Finisher’s medals, distinguishing events, etc.

Workout notes: rotator cuff,
pull ups 15-15-10-10
bench press: 10 x 135, 5 x 185, 10 x 170
incline press: 10 x 135
military press (dumbbells) 9 x 50, 10 x 45, 10 x 40
rows (dumbbell) 2 sets of 10 x 60, 10 x 110 machine
legs: 3 sets of weightless squats (5, 10, 10), 5 x 45 (not kidding)
front single legged dead lift (2 sans weights, 1 with…10 lb. dumbbells (not kidding))
abs: 2 sets each: 24 crunches, 12 twist crunch, 10 yoga leg lifts

My legs are weak, weak, weak.



Steamboat medals 1998-2016 (a few gaps)

The question is about: “finisher’s medals”. What sparked my thinking about this: a friend had made it a goal to run the STeamboat 15K and get the finisher’s medal. She had previously done the 4 mile a few times. In the past, only 15K finishers got a finisher’s medal.
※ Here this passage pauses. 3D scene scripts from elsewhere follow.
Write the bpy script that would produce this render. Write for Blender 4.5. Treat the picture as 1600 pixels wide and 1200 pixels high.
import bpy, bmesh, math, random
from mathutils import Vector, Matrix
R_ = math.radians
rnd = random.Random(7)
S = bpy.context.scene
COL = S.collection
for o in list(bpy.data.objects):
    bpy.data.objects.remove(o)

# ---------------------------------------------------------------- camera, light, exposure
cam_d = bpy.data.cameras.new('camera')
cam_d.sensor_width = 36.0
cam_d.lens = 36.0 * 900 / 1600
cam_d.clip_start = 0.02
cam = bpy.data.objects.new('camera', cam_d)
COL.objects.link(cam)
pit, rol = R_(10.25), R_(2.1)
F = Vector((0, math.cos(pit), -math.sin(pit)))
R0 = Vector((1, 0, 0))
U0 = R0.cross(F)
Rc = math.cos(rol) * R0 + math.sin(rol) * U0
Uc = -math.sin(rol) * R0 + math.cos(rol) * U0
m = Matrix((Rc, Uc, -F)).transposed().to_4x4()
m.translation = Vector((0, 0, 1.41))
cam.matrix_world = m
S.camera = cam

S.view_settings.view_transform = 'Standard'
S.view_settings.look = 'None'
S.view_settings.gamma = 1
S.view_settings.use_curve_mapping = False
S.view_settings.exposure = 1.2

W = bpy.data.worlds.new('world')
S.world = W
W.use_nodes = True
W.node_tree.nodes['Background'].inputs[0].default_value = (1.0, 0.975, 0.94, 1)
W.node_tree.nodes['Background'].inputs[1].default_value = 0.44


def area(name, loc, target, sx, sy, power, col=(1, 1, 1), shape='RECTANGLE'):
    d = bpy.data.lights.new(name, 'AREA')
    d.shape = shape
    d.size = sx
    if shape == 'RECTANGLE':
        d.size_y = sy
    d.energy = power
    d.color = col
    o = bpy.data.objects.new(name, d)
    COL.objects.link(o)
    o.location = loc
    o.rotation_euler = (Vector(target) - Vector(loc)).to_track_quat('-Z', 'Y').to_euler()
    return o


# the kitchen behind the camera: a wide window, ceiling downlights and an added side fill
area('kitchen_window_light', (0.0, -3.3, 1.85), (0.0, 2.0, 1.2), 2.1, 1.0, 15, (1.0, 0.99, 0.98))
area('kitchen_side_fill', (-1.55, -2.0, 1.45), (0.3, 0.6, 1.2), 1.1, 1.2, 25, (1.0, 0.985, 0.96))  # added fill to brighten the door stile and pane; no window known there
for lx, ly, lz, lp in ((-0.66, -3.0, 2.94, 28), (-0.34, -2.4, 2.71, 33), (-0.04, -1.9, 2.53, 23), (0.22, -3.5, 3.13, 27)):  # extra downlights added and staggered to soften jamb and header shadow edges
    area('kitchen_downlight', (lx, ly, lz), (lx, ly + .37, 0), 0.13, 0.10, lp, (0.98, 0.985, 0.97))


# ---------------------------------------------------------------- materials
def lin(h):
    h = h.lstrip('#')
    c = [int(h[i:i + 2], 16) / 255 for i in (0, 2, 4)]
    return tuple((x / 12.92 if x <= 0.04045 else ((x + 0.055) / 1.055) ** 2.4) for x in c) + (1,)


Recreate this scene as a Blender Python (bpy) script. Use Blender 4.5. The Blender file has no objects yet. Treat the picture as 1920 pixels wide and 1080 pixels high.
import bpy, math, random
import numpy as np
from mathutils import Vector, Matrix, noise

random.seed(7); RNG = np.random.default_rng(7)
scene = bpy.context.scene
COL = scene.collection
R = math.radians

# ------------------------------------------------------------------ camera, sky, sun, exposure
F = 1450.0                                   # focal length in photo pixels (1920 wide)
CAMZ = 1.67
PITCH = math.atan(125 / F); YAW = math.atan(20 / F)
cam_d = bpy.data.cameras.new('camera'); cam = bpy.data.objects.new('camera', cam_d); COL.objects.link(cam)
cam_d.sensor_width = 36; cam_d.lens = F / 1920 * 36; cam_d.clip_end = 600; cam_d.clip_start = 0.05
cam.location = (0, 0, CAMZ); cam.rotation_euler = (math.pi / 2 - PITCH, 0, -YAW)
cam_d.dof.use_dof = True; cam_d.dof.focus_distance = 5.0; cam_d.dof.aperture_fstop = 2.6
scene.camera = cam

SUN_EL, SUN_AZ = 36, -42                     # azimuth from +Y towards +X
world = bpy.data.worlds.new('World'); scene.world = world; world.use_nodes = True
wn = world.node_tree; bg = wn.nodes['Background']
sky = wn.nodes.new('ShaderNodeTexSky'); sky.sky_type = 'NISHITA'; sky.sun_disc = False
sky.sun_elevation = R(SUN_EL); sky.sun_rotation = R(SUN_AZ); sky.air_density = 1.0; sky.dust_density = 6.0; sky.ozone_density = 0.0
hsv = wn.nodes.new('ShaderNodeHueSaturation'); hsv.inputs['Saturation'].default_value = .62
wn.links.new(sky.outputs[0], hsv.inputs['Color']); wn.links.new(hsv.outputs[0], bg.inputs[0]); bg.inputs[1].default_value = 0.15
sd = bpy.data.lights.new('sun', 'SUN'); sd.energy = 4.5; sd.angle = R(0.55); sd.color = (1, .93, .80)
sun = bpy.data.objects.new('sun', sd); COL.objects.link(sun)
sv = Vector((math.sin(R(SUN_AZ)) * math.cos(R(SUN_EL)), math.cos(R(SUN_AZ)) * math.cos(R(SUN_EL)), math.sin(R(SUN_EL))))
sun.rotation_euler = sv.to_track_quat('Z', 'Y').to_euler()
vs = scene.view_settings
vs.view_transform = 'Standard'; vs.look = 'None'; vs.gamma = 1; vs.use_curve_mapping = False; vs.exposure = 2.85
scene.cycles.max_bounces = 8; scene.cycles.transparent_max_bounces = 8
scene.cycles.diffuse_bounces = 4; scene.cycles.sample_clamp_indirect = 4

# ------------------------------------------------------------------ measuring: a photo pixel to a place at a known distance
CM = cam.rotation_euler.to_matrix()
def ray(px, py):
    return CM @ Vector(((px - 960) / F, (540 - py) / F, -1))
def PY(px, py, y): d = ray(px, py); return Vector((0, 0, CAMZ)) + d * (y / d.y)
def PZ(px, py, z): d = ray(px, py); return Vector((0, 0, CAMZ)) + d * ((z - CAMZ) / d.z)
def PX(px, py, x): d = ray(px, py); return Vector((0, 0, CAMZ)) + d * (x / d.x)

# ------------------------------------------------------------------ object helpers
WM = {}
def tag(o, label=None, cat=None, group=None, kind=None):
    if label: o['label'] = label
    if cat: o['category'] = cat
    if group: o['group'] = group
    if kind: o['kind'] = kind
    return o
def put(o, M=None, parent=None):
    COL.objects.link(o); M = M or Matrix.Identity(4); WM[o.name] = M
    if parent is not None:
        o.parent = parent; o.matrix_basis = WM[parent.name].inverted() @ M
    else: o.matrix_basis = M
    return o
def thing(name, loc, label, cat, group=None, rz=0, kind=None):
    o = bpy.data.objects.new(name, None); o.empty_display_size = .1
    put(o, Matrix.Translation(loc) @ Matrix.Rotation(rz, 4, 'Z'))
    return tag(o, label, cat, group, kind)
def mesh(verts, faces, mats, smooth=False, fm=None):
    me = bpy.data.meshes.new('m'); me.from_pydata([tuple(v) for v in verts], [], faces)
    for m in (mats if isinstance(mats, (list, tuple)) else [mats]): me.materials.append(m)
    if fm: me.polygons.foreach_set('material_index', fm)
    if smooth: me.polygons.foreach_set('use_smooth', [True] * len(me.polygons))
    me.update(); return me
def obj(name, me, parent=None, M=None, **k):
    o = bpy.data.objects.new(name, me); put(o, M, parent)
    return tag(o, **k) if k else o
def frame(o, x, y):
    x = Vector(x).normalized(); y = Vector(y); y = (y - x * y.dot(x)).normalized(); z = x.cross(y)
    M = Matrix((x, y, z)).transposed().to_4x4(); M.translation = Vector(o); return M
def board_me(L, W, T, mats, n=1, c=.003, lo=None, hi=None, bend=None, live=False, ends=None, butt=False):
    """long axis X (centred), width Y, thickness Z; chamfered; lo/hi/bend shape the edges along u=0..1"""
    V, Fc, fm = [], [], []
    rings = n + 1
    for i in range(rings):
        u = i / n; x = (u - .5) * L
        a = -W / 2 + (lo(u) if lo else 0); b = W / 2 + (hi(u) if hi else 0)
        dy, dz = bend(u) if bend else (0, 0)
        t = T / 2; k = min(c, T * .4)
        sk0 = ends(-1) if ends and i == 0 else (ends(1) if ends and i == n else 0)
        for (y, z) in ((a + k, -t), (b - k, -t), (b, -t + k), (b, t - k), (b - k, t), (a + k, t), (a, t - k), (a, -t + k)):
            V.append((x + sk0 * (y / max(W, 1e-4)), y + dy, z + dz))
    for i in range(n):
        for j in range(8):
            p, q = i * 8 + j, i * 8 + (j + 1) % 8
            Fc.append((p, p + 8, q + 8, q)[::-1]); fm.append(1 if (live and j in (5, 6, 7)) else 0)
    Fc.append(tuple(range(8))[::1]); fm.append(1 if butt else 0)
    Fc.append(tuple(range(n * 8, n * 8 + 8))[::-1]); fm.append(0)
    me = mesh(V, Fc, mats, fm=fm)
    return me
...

Well, this year: EVERYONE got a finisher’s medal. Well, this did not set too well with my friend. Note: she has gone longer in the past; she even finished a marathon on a brutally hot day (that is where I met her; during that race I remember a cutie with a small wedgie in her spandex passing me at mile 16; to my surprise she came by to say “hi” to me as I lay spread eagled on the ground afterward..)

But I won’t speak for her but rather give my own thoughts on the matter.

What I think happened: in the past, some of those who completed the “finish the 4 mile Steamboat race” program complained bitterly that finisher’s medals were only for the 15K and this change in policy was probably in response to that.

My feelings: remember that when I started running, finisher’s medals were mostly unheard of. The first 3 marathons I did had only “merit” awards; the Maryland Marathon required you to be in the top 50 to get a medal (around 2:40 for the males); my friend who ran 2:38 barely got one.

So, I was like “ok, that’s nice, I guess” about them. And these things play NO role in which races I sign up for. None.

Now how I feel about them: well, they might be a keepsake but, well, think of it this way: training runs/walks up to 20 miles for me are, well, more or less routine. So does a half marathon “finish” really mean much? Not really, at least in my state of health and at my current age. For me, it is about performance. So, if I did a half marathon run in, say, 2:05, or a walk in 2:30, I’d be happy, finisher’s medal or not. If it took me 2:20 (run) or 2:40 (walk), I’d be bummed, medal or not.

But that is from MY current perspective.

That being said: IF a race has different events and decides to give finisher’s medals, the medals should be different for the different events.

I remember doing my first Steamboat 15K. There was something about walking around after the event and seeing those with the medals on; it was some sort of symbol of “hey, we survived that brutal course” that gave a sense of community.

Now I am not going to say stuff about accomplishment; after all, it is much harder to run a 25 minute 4 miler than a 1:10 15K (I could do the latter but never could get below 25:20 for the 4 mile). So doing the 4 mile *well* is an excellent accomplishment and one well worth working for. But it isn’t the “survival” test that the 15K is, especially given the course. And I feel the same way about the half marathon/marathon events that give the same medal for both. Really? How about at least using a different ribbon for the medal?

One way to do it: I remember doing the National Capital races in Ottawa, Canada in 2000. I did the Saturday night 10K for time (44 minutes) and the Sunday morning half marathon (1:42). There the 10K medal was bigger than the 5K and rectangular. The marathon/half marathon was on a loop course; one loop for the half, 2 for the full. If you finished the half, your medal was a half a maple leaf. The full marathon finishers got the full maple leaf. All events had their own, distinctive medal. I liked that.